The freed girls, most of them carrying babies, were released before dawn and placed in the custody of the Department of State Services, Nigeria’s secret intelligen­ce agency. The government “wants the girls to have some rest,” said presidenti­al spokesman Garba Shehu, adding that “all of them are very tired.”

Some 197 girls remain missing, though some reportedly have died.

“We are extremely delighted and grateful,” said the Bring Back Our Girls movement, which campaigned in Nigeria and internatio­nally for the release of the girls, who were seized in April 2014 from their school in the northeaste­rn town of Chibok.

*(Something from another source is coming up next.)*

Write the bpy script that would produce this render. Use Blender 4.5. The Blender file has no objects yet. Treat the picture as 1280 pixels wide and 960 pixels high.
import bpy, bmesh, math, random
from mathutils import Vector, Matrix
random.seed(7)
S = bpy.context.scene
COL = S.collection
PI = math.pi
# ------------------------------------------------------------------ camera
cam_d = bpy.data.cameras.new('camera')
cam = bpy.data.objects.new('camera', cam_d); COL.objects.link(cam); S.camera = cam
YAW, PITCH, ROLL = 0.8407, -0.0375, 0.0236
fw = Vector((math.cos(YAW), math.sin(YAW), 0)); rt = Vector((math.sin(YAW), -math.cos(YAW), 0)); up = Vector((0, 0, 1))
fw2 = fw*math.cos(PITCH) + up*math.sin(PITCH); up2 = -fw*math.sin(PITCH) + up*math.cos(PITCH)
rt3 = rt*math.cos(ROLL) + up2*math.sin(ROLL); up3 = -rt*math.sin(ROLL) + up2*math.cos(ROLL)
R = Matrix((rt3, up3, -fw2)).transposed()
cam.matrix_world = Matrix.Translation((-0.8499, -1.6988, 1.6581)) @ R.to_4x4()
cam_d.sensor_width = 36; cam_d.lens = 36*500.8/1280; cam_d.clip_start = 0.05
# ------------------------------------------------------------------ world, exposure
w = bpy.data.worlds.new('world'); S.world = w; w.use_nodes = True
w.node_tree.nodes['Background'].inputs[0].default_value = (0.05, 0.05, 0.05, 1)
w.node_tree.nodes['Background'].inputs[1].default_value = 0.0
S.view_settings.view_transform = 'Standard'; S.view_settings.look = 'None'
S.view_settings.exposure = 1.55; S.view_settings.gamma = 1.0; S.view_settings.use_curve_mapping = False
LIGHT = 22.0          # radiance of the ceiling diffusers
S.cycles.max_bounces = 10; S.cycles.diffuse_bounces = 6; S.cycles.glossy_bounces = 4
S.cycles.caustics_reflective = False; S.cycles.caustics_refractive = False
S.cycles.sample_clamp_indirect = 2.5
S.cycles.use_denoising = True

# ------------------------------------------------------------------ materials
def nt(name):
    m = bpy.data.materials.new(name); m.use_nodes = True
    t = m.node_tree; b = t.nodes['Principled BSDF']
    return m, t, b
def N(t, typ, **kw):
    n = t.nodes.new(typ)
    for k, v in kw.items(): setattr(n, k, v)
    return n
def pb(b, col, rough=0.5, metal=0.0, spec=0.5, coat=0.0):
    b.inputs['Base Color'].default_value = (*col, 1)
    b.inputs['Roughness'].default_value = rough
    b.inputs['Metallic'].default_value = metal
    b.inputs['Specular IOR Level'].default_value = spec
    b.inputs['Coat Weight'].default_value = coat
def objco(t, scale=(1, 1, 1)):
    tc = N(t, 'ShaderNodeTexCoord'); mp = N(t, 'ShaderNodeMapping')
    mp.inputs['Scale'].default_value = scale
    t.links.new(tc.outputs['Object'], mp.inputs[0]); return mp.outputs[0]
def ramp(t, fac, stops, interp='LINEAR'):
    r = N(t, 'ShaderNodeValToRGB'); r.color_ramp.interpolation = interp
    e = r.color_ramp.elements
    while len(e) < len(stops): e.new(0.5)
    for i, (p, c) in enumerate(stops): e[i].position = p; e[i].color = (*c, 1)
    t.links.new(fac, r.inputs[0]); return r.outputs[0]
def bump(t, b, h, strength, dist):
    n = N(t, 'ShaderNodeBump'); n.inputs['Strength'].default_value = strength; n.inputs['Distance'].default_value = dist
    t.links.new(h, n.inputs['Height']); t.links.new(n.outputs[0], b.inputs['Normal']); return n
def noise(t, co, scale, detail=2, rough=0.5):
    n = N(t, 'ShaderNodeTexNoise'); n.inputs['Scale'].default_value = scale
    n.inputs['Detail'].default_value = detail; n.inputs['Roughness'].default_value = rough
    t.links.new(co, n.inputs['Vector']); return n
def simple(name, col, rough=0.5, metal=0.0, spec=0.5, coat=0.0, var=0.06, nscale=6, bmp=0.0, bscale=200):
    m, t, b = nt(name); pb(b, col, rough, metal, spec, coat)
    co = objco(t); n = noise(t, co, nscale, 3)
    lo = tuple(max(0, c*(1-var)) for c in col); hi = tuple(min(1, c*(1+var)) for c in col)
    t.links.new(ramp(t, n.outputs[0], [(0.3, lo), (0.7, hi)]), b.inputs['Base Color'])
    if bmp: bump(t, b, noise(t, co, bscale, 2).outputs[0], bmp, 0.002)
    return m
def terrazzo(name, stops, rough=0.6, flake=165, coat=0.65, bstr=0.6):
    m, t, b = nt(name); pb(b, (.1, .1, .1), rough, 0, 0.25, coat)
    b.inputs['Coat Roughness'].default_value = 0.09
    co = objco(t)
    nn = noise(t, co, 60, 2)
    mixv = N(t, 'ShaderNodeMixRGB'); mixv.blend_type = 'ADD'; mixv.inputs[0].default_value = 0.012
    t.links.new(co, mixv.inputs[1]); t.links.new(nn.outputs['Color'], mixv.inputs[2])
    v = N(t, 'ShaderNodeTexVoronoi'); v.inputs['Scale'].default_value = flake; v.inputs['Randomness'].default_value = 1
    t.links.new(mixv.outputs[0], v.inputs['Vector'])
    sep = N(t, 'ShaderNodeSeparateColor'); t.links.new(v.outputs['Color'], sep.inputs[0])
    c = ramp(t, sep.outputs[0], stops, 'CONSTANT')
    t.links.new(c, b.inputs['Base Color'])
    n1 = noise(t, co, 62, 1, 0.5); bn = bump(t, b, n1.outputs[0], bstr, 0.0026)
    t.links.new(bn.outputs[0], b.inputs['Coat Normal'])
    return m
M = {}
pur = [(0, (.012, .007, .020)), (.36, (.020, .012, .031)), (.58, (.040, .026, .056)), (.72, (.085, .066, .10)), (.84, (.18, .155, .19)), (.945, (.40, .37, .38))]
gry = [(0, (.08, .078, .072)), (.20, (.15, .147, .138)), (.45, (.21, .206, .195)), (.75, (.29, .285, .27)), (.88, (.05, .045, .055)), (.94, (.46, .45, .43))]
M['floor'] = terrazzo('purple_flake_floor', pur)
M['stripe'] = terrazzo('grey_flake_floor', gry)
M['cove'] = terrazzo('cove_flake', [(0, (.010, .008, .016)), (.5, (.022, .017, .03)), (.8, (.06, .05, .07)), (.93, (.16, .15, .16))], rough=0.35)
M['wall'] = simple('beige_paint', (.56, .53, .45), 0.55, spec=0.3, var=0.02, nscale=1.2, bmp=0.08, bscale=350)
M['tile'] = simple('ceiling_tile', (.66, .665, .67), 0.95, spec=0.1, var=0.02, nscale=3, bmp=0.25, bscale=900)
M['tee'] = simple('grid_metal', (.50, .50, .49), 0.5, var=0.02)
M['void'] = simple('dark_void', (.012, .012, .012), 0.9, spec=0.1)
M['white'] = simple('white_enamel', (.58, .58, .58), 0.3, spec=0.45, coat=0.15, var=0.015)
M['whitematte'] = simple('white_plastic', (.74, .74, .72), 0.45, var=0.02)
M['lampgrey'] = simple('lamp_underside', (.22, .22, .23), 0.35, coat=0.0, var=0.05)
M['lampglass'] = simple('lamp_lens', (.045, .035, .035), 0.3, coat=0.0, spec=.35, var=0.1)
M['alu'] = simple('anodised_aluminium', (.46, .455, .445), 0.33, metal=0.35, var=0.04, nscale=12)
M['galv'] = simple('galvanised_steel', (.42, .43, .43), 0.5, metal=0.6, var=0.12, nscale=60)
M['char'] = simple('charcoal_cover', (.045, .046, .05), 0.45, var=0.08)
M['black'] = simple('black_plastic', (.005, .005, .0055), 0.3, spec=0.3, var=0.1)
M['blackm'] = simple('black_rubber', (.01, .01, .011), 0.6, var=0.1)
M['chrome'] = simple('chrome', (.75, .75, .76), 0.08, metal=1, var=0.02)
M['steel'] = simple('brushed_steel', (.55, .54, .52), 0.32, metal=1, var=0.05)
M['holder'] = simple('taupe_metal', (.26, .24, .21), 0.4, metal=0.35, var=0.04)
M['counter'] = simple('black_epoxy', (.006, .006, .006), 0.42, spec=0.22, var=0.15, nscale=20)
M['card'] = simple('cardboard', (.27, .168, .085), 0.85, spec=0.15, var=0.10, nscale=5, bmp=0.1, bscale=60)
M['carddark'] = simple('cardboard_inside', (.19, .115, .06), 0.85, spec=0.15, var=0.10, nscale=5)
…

“We thank the federal government and, like Oliver Twist, we ask for more,” said Hauwa Biu, an activist in Maiduguri, the capital of northeaste­rn Borno state and the birthplace of Boko Haram.

The release was negotiated between the government and Boko Haram, with the Internatio­nal Committee of the Red Cross and the Swiss government acting as intermedia­ries, Shehu said.

All but three of the girls freed Thursday were carrying babies, said an aid worker who saw them in Maiduguri, where they were flown by helicopter after their release, before being flown to the capital, Abuja. He spoke on condition of anonymity because he was not authorized to speak to the media.

Many Boko Haram captives recently freed by military action have been shunned by their communitie­s because they came home pregnant or with babies from the fighters.

Four detained Boko Haram leaders were released Wednesday night in Banki, a town on Nigeria’s northeast border with Cameroon, said a military officer familiar with the talks.